In this contention, in my judgment, the defendants are in error, for the law is well settled in this State, as well as in some, at least, of the other States, that where an offense may be committed by doing any one of several things the indictment may in a single count group them all together, and charge the defendant to have committed them all, and a conviction may be had on proof of the committing of any one. See Bork v. People, 91 N. Y. 13; 1 N. Y. Crim. Rep. 379 ; People v. Davis, 56 N. Y. 95.

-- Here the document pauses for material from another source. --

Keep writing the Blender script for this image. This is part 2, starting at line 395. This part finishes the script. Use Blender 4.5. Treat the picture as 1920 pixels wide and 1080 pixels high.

Bishop in his work upon Statutory Crimes, at section 383, lays down the following rule to be observed in drawing an indictment upon a statute:

‘‘ If an indictment is to be drawn on a statute, in alternative clauses, the pleader, as a general rule, may elect to charge no more than constitutes an offense within one clause, or he may proceed upon two clauses, or three, or all, as he deems best, and all in a single count, employing the conjunctive c and’ where the statute uses the disjunctive {or.’ But though the conviction may be for the whole, it is all, when proceeded against in this way, regarded as only one offense, subjecting the offender to no more than one penalty.”

Under a Massachusetts statute, where the words were “ whoever sells or offers for sale adulterated milk is guilty,” etc., an indictment was sustained which alleged that the defendant not only unlawfully offered for sale, but also sold, adulterated milk, in one and the same count. See Commonwealth v. Smith, 103 Mass. 444. It follows in this case, in the light of the foregoing decision, that the pleader, intending to charge only a single crime against the defendant, has the legal right to charge the same as he has done in this indictment.

*474Judgment is, therefore, ordered for the people on the demurrer, with leave to the defendants to answer over.

Note. Such an indictment has always been sustained.

Among many authorities before the Criminal Codes, see Phelps v. People, 72 N. Y. 324, and Pickett v. People, 8 Hun, 83.

Since the Codes, see People v. Kelly, 3 N. Y. Crim. Rep. 272, and People v. West, 6 Id. 382.

In a recent Indiana case, State v. Stout, 13 N. E. Rep. 715, the court passed on a question of duplicity similar to the one raised in the case at bar. It was there held that an information under section 2003 of the Criminal Code of Indiana, which charges that the accused did unlawfully frequent, and live in, a house of ill-fame, kept by J. S., did unlawfully associate with women of bad character for chastity in public places, and did commit fornication for hire, charges but one offense, that of being a prostitute, and is not bad for duplicity. The court said : “ We think the case falls within the rule thus stated in Fahnestock v. State, 102 Ind. 156. ‘ Where a statute like section 2003, above cited, makes it an offense to do this, or that, or another thing, mentioning several things disjunctively, either one of which would constitute one and the same offense, subject to one and the same punishment, it is the general rule that all the things mentioned in the statute may be charged in a single count as constituting but a single offense.’ Davis v. State, 100 Ind. 154, and authorities cited.” S. P., Comer v. State (Tex.), 10 S. W. Rep. 106.

That an indictment charging a statutory offense substantially in the language of the statute is sufficient, was again reiterated in Benham v. State (Ind.), 18 N. E. Rep. 454.